L’absence de publicité appropriée a pour effet de fragiliser la sécurité juridique de l’avenant, qui peut être remis en cause, à tout moment.

Si cette modification du contrat apparaît comme une simple formalité, elle peut à la fois permettre de purger les recours potentiels, mais également de préciser les contours de la modification introduite par l’avenant. Elle nécessite donc toute la vigilance nécessaire pour éviter tout risque de contestation.

Alain Lauriac, avocat directeur associé du cabinet Fidal – Département Droit Public – Pôle Montgane

Dans la pratique
 L’avis de publicité, doit respecter l’ensemble des dispositions prévues par la Directive 2014/23/UE. S’il est aisé de trouver le cadre de ce document, il est plus délicat de trouver le cheminement, qui permettra sa saisie dans la grille prévue à cet effet.
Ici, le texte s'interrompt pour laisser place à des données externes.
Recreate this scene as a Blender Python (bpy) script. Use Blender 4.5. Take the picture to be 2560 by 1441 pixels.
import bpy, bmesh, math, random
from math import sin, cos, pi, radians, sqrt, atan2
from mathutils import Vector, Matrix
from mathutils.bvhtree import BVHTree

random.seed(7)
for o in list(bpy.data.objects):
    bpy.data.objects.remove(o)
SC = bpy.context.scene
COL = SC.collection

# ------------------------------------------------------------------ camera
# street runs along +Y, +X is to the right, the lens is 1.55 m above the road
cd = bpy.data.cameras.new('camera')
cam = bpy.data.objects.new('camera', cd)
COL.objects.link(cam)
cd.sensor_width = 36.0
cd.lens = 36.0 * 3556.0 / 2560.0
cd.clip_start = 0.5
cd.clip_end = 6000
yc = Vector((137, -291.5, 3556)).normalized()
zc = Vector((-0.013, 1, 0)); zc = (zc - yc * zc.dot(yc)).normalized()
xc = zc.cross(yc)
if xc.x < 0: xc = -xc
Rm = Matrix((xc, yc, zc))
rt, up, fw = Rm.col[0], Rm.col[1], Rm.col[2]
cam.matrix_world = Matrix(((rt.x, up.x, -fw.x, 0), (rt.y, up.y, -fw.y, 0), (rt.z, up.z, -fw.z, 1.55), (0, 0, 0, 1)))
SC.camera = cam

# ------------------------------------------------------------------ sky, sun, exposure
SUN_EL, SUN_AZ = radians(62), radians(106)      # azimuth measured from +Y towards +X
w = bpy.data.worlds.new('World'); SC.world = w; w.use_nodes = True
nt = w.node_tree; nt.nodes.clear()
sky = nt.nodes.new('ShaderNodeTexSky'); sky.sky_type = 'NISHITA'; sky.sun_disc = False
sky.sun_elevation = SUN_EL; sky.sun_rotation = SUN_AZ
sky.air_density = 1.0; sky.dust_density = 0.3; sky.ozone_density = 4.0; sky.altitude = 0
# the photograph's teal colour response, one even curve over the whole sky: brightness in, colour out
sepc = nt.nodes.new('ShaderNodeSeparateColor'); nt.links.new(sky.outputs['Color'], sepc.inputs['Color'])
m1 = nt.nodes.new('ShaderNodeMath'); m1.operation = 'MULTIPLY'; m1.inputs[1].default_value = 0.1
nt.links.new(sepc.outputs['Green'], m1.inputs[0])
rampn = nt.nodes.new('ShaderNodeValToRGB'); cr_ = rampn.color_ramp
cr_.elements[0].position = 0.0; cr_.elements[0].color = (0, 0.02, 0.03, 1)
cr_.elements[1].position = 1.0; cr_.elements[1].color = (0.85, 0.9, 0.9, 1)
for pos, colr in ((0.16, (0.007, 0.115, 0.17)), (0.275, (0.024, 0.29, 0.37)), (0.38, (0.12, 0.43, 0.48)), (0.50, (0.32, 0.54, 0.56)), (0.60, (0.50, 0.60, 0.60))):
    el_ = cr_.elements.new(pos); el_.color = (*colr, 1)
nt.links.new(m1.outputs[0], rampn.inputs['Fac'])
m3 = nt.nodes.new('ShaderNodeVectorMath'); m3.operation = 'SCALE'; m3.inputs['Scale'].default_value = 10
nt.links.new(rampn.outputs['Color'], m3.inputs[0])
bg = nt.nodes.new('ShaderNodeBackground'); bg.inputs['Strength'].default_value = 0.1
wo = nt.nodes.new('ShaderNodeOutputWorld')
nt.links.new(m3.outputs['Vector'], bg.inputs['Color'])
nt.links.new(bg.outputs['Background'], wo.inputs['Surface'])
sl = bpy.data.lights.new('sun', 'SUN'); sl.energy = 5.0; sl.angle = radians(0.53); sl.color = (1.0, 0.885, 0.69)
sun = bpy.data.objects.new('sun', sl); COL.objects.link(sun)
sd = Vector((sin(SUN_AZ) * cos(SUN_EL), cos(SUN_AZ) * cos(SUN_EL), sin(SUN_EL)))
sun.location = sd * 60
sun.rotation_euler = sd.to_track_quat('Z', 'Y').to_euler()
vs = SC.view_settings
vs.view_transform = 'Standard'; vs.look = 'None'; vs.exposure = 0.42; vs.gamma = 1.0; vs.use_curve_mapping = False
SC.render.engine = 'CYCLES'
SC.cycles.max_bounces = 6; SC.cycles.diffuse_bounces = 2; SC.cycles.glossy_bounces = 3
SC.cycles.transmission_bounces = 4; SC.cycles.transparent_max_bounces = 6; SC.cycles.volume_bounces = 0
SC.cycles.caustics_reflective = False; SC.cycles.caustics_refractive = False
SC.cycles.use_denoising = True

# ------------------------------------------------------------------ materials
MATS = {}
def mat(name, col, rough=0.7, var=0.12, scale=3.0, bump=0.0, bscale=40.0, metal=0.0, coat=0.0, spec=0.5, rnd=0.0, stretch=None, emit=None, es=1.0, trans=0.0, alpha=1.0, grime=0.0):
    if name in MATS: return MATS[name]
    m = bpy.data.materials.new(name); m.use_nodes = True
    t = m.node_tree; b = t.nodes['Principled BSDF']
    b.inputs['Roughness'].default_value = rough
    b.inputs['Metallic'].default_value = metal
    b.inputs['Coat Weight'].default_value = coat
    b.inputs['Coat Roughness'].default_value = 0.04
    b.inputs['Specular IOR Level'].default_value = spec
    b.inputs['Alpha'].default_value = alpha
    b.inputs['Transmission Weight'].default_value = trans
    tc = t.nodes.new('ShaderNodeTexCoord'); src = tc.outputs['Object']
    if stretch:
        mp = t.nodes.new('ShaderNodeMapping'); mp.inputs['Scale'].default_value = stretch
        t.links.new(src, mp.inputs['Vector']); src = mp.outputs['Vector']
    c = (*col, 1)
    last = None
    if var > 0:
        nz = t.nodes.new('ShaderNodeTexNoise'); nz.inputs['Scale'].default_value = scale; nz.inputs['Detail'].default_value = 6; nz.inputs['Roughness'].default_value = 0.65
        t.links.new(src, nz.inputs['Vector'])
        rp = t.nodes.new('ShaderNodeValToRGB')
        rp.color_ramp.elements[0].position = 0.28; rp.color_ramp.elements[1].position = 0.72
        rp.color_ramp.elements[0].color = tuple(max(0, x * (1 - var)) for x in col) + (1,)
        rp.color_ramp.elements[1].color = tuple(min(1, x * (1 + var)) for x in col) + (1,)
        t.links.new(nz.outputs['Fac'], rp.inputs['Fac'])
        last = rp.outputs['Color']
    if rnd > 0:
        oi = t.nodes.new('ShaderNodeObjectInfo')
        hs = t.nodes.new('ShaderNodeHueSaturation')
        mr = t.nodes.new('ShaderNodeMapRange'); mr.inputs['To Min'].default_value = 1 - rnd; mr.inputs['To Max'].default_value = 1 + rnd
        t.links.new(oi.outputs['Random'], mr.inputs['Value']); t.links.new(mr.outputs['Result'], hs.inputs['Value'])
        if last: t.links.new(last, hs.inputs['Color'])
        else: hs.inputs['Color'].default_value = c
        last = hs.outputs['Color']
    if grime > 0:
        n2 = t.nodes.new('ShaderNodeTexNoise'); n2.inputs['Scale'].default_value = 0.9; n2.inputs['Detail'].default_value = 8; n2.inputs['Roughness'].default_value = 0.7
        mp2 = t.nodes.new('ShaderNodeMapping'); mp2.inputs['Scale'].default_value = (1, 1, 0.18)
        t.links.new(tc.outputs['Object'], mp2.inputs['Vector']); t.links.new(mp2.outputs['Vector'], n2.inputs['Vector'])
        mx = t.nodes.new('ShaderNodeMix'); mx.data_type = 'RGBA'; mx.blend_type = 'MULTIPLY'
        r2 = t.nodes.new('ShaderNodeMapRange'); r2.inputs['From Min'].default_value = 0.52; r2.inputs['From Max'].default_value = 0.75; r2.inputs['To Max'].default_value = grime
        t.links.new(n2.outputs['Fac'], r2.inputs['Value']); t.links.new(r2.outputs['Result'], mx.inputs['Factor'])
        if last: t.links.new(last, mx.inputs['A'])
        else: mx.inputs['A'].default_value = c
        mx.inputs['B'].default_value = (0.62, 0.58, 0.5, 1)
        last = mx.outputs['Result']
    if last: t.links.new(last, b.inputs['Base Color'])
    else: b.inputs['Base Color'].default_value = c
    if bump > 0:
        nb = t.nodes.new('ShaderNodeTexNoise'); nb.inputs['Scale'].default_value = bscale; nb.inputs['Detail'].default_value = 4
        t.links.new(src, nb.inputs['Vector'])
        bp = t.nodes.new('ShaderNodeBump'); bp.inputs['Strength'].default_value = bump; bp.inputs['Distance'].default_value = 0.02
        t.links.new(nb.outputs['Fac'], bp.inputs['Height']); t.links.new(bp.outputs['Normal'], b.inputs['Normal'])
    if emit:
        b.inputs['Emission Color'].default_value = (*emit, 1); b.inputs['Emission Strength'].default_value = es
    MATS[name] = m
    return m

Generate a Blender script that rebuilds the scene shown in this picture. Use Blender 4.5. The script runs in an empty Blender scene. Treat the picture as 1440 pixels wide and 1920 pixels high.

La logique aurait voulu, que le site du BOAMP, puisse servir de support pour permettre cette publication. Il est possible d’utiliser cette plateforme, pour publier au JOUE, uniquement si les contrats en cause ont été établis, avant 2016.
 Dans le domaine des remontées mécaniques, l’essentiel des contrats de délégation de service public ont été signés bien avant 2016. Il est alors nécessaire de se rapprocher des institutions européennes et d’utiliser le lien eurlex-helpdesk@publications.europa.com, avant de trouver la plateforme, permettant la saisie de cet avis. Cet avis précisera, outre l’identité du pouvoir adjudicateur/entité adjudicatrice, la valeur totale du contrat avant et après modification, mais également les raisons de la modification du contrat en cause.